Reminds me that one of our local TV meteorologists has spoken several time of "meteorological seasons." Apparently for whatever reason, meteorologists think of seasons by the calendar months. Winter is December, January, and February,;spring is March, April, and May; summer is June, July, and August; and fall is September, October, and November.
I think most people do. If the weather has been warm or hot, flowers are blooming, garden vegetables producing, they've been to the beach, etc., they don't, on June 21, say, "Ah, summer is here at last!" and they don't say "finally, fall has begun!" if they've been crunching through red and gold leaves for the past few weeks.
In New Orleans, it's summery hot through September and trees don't turn colors or lose their leaves, so I guess there the 23rd makes a little more sense.
That is what is officially accepted here, newspaper and TV news will say on June 1. "Today is the first day of winter." In fact this year there was a lot of comment about Winter coming right on time. May 30 was max temp 15'C and I do not think there had been a day when it did not reach 14'C through all of May. Then on May 31 the max was 9'C and June 1st, max 7'C.
In your post, I had to stop and translate each of the temps into F, then would get thrown by the upside-down seasons. When I saw you say May was in the 60s I thought, brrr, that IS cold for May, but then of course I realized you were saying it was WARM for May and had to remind myself that your May is the opposite of my May.
It must have been hard to teach natural science if you had to constantly go through all of those calculations!
Our winter started extremely late, too. In December and January it was above 0'C most days. It would dip below 0'C at night, so lakes froze to a heavy but clear ice, easily thick enough to hold a person in most places, smooth on top because it would melt and refreeze every day. So people were ice skating like crazy. People who hadn't skated in years were buying or renting skates and lacing them on. On one big lake near here that has multiple cities on its shores, they were ice skating across the lake for lunch or a beer or to go to a movie!
Then at the very end of January the temperature plunged well into the double-digit below 0'C. One day the
high was minus 25'C. And in February, the snowfall not only broke the all time record -- it broke the record by more than a third of a meter. So the whole winter was weird.
I wrote a few weather stories for the newspaper so I talked to meteorologists a lot. One said our winters are warming much faster than our summers. By about half a degree C a decade, which didn't sound too drastic to me -- and if anything it's welcome since I hate cold weather -- but apparently it's actually pretty dire and catastrophic.
"In my day," the schools in the region where I grew up did not open until after Labor Day (first Monday in September in the U.S.), sometimes the very next day.
In my day, too.
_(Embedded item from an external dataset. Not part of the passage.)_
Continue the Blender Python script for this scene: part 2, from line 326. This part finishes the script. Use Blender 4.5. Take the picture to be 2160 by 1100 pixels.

I guess originally it had something to do with the planting season, having kids home to help with the farm, but even that seems odd because harvesting goes well into September.
Then for a while I suppose it was because schools lacked air conditioning, and also that waiting until after the holiday helped protect resorts and tourism -- obviously lots of families liked taking trips around Labor Day (first Monday in September, Brian) to get the extra day off. So for a long time the state required schools to wait until after the holiday. Then at some point that law was lifted and schools started opening the week before Labor Day or even into late August, which I find abhorrent. The classrooms are still hot because many schools still don't have AC. The start of school is also a really strong cultural/psychological signal of the beginning of fall. Let's not make fall come any earlier than it has to, Legislature.